James1978 wrote:
The Bother's Bar term is used very loosely, I mean this officially was a TBW, yet £1k Michael's game is that as well!
Classic case of one too early is much better than one too late!
Yes, and yes. This was a classic case of the Banker claiming a TBW out of a TPW with inflated nonsense (and maybe it's because we're looking due to the BB scoring system but how many times have we seen proveout lies conveniently just over double the deal?!?). I've seen £20k offered on that five-box configuration before, and I've seen £26k Dealt on it!! I'd have expected £30k, or a stingy Banker might have played up the importance of the lower reds and offered £24k (the sum of the amounts taken out in the round - bet he'd have done that if it was £5k instead of £3k!!!).

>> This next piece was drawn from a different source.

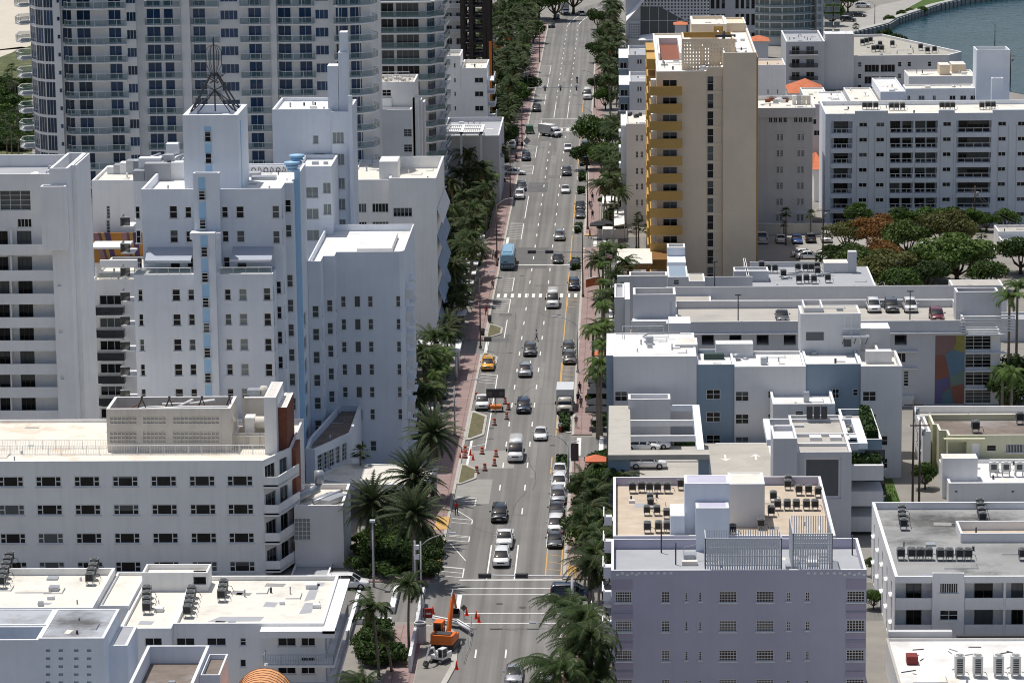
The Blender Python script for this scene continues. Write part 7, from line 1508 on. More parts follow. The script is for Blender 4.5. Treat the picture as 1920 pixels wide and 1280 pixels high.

From this recap I think it is clear that Noel is torn between sympathy and 'putting on a show', and the producers are defining the latter in a horribly manipulative way. Perhaps in the heady days of 2005-6, when this show first arrived in this country, popular attitudes were so strongly in favour of financial risk and 'living the moment' that this definition was accurate. It strikes me as astonishing to think that these attitudes could still hold more than two years into a recession that is directly traceable to the inherent failure in these attitudes defining business and society. Noel must know this, for he has recently revived the Christmas Presents format with more than a nod-and-a-wink (as I understand it) to said recession. And he must have a certain populist moral code, for he has conceived and hosted a format built around the concept of being a bit of a populist moral crusader.

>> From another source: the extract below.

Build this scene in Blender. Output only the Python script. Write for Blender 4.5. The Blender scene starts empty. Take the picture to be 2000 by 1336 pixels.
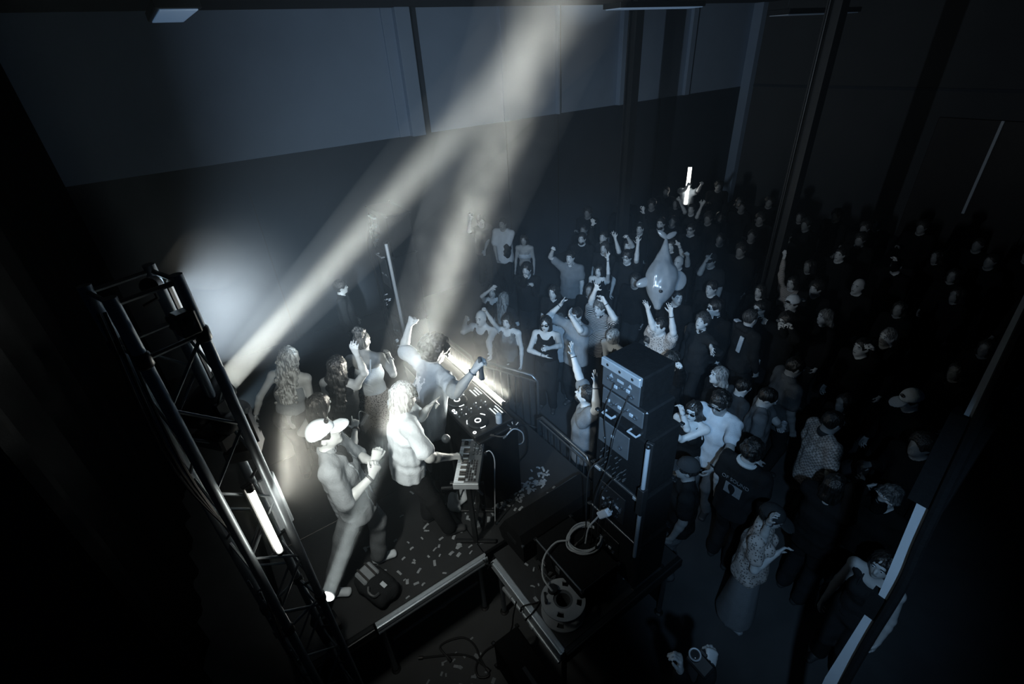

To put it in his own terms, has he got the courage to be true to himself, and stand strong against the pressure placed upon him? If he has, he should leave this show. His reputation is strengthened again, he is no longer in even the 'rich man's financial trouble' he might have been in before, he no longer needs this show as he did in 2005. Perhaps the show needs him, but that is irrelevant to this discussion.
As this is commentary on Al's game, I'll conclude by saying that £19k might have been a better Deal for him than £20k, but I didn't even realise it until after the £20k was offered, for it was at once stingy-looking compared to the last one and dealable in its own right, yet I hadn't seen the last one as dealable. Even I, a staunch opponent of 'the game starts at eight-box', didn't think that one through! Reminds me of a player called Chris who was offered £18,888 at 11-box with £50k, £100k, £250k and the £1k-£10k block, then had a £50k/blue/blue round and dealt £22k which I thought was a rubbish improvement for the best possible round without dodging the top three, but thoroughly decent in its own right!! Also I thought of Donna's board, she got a tiny bit more for a fractionally worse board and I thought that was perfectly dealable (in an era with better late-game offers than most of the current ones too)... and both of those had £250k so I was awfully relieved to read the recap to see that it didn't go that way, and instead the proveout reminded me of Marcus's from back in 2006, taking out the backups first only to still get an inflated five-box lie, then destroying the board in round 6 anyway!